Title: American Literary Biography
Description:
Biographies of American literary figures did not come into currency until the country began to explore the persons and conditions that made that emerging literature possible.
Walt Whitman and Mark Twain appointed authorized biographers, Horace Traubel and Alfred Bigelow Paine, who began publishing multivolume works in 1892 and 1912, respectively.
A depraved Edgar Allan Poe became the focus of the moralistic and deceitful Rufus Griswold in 1850, and Walt Whitman became lionized as the “good gray poet” in a pamphlet in 1866 and in Richard Maurice Bucke’s 1883 biography, as American authors deemed worthy of the attention already bestowed on public figures.
Henry James’s biography of Hawthorne, published in 1879, is no more than a sketch, and it seems he could not even conceive of, say, a psychological biography along the lines of his own novels.
American literary biography began to attract a mass audience in the 1920s, partly because of the rediscovery of Herman Melville, who became a major figure in biographies by Raymond Weaver, published in 1921, and by Lewis Mumford in 1929, both of whom sought to understand the troubled life and career of the author of a great American novel, Moby-Dick, who had lapsed into obscurity.

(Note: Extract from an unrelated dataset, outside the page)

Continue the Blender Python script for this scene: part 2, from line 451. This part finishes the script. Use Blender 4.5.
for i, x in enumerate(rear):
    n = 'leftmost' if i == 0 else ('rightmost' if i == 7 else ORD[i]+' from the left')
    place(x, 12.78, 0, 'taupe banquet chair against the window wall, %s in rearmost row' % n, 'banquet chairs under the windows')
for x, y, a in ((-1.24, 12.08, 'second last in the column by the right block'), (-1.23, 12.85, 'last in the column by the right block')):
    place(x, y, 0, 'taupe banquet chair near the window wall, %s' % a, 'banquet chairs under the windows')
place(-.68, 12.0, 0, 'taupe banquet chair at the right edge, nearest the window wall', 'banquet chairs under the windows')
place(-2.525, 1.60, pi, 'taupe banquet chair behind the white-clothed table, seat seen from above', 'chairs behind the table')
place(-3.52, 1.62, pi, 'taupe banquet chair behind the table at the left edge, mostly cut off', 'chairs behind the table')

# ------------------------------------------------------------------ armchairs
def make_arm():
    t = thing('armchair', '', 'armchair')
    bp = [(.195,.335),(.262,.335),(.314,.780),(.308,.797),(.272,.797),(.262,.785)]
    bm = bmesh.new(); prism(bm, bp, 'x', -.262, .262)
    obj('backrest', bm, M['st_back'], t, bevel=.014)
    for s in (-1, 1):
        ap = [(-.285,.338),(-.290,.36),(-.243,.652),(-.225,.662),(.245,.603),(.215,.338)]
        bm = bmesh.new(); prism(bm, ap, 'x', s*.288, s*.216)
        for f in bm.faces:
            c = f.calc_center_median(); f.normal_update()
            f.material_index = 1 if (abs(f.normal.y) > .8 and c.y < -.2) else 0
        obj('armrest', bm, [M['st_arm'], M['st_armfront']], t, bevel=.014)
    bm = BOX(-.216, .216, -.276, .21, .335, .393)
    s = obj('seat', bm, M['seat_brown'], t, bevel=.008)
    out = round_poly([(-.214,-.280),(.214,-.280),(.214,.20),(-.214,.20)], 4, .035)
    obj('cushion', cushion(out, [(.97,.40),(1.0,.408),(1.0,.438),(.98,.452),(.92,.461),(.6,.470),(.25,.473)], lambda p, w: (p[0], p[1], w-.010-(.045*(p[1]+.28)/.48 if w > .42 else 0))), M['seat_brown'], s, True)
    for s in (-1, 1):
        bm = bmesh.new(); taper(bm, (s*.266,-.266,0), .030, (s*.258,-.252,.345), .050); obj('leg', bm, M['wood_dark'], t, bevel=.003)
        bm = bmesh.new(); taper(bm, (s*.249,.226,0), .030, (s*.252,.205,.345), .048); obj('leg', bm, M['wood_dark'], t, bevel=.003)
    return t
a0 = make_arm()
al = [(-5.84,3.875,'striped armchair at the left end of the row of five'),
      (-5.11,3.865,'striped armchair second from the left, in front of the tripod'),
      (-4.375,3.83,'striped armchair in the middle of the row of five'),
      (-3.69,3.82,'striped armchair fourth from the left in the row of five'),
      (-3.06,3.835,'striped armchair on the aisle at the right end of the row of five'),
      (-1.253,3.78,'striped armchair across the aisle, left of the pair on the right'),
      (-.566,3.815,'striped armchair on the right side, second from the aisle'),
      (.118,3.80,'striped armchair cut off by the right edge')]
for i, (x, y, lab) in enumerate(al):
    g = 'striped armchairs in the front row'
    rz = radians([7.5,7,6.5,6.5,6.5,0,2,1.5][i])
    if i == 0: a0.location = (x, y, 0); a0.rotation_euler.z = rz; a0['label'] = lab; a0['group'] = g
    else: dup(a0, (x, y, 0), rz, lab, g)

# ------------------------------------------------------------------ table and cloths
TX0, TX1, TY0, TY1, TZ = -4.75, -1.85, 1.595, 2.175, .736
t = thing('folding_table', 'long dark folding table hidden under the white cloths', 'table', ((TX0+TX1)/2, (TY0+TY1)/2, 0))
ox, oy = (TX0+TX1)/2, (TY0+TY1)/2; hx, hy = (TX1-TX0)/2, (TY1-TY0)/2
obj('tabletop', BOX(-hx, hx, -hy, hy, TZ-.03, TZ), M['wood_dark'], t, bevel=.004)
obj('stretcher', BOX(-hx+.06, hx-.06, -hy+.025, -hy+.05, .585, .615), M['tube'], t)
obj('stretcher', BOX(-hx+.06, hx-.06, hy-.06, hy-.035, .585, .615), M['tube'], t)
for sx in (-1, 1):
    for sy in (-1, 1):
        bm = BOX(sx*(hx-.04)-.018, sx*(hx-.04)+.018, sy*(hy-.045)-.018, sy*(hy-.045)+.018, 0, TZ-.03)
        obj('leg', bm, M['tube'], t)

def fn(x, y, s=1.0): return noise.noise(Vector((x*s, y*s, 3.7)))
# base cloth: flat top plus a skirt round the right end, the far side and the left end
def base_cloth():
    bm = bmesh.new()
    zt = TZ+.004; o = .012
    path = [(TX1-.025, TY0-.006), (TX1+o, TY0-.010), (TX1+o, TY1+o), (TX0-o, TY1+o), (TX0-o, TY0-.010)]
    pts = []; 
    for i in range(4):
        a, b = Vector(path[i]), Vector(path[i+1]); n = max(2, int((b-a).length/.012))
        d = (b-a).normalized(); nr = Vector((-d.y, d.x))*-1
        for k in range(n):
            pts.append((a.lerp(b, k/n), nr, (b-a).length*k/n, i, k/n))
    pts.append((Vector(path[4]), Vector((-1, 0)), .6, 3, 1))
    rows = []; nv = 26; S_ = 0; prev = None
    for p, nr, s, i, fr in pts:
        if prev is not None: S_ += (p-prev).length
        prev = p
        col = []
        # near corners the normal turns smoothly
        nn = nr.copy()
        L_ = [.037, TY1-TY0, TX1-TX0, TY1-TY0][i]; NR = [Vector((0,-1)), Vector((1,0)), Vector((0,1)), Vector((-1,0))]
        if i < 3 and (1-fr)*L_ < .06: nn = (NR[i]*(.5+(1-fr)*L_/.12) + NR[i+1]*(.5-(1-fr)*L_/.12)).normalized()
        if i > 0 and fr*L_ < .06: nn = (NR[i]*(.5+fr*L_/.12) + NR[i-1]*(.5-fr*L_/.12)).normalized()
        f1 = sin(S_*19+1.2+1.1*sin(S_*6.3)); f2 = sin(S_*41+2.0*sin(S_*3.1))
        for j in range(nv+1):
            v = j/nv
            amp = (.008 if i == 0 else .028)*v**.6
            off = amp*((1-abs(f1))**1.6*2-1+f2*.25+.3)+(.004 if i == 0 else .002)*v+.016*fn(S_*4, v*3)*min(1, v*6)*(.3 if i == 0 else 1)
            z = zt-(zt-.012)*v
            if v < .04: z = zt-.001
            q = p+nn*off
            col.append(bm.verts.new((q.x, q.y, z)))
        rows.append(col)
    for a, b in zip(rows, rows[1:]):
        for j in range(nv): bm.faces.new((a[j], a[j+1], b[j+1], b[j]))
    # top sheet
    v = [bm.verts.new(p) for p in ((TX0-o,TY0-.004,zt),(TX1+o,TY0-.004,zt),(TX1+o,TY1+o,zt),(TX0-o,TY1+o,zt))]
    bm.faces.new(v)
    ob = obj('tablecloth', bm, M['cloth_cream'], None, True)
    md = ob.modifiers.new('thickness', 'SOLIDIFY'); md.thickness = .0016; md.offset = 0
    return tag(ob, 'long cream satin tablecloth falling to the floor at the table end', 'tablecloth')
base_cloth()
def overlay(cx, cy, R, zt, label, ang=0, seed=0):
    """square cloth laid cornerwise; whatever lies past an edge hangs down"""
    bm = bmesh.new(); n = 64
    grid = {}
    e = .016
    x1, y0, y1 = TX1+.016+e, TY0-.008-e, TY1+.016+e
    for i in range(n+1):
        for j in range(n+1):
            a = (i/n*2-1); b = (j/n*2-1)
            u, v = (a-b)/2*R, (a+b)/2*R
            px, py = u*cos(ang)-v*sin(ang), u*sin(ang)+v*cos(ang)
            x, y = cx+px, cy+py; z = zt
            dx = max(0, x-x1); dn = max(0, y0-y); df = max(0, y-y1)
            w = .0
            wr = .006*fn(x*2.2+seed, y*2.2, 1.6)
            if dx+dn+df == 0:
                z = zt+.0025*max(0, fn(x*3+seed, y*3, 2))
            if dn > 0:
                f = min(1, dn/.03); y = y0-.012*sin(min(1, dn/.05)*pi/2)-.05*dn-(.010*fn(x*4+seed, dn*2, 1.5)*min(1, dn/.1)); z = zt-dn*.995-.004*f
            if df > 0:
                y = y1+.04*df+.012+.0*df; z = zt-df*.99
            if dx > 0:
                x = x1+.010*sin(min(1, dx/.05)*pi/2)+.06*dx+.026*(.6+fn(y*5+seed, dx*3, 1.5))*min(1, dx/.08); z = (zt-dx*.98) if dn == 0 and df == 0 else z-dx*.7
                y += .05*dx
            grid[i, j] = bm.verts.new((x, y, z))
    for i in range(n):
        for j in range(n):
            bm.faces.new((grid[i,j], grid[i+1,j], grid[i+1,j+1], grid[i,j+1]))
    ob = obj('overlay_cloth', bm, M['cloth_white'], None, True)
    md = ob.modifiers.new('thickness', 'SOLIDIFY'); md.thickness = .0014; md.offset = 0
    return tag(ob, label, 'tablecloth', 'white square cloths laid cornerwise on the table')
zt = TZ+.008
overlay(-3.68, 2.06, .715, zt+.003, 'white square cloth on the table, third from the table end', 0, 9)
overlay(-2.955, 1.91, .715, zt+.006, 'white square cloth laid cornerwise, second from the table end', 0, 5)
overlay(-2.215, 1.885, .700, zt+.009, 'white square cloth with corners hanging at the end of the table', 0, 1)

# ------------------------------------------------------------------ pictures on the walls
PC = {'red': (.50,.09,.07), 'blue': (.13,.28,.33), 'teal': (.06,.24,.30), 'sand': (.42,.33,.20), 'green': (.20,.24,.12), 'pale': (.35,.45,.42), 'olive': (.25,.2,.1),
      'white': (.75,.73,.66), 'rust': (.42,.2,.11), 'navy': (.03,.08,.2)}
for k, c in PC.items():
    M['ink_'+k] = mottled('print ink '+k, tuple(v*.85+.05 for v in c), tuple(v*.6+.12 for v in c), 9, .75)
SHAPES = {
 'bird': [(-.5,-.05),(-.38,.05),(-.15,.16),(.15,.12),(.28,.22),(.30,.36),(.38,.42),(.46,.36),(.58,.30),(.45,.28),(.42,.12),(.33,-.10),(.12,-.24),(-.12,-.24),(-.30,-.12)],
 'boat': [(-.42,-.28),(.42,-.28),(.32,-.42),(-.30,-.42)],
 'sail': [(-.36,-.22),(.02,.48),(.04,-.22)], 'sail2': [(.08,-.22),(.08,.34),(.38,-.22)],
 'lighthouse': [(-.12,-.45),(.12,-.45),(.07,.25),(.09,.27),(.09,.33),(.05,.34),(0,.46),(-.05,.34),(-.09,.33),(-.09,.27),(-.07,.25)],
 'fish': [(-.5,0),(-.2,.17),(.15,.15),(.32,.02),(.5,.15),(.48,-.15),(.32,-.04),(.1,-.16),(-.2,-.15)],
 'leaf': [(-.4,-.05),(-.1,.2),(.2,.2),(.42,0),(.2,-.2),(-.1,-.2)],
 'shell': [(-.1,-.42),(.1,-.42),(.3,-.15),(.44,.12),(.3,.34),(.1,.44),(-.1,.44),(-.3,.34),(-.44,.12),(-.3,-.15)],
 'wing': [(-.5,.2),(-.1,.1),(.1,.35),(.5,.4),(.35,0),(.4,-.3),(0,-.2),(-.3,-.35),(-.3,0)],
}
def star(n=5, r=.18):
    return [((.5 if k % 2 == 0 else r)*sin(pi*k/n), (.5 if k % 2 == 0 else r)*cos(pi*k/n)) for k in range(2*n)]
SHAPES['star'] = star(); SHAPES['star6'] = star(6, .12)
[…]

Their books inspired a fascination with the possibilities of literary biography, spurred on by the wit and daring of Lytton Strachey’s Eminent Victorians (1918), which brought to the genre a vivid style absent in the stolid biographies of Victorian worthies and sentimental, genteel depictions of American writers like Henry Wadsworth Longfellow by his brother Samuel Longfellow in 1881.
That an American author could be the object of a narrative as engrossing as a novel attracted readers to biographies like that of Thomas Beer of Stephen Crane in 1923, although the biographer invented parts of his story and did not observe the standards of accuracy demanded much later, as in Arthur Hobson Quinn’s scrupulous Edgar Allan Poe: A Critical Biography (1941).
The term “critical biography” became synonymous with the idea of biography as an accurate study based upon primary sources and verifiable testimony.
However, American literary biography remained a modest enterprise with the notable exceptions of Newton Arvin’s Herman Melville, which won the National Book Award in 1950, or in a few more daring psychological narratives, such as John Berryman’s Stephen Crane: A Critical Biography (1950).
The relative brevity of these books—compared to huge tomes produced on other public figures—reflected the tendency to focus on the writer’s work, not his life.
Not until the late 1950s, with the five-volume biography of Henry James by Leon Edel were American biographers encouraged to explore the lives as well as the works of writers in meticulous detail.
Edel achieved public and academic acclaim—still a rarity for biographers in higher education.
No book is yet available devoted entirely to the history or the methodology of American literary biography.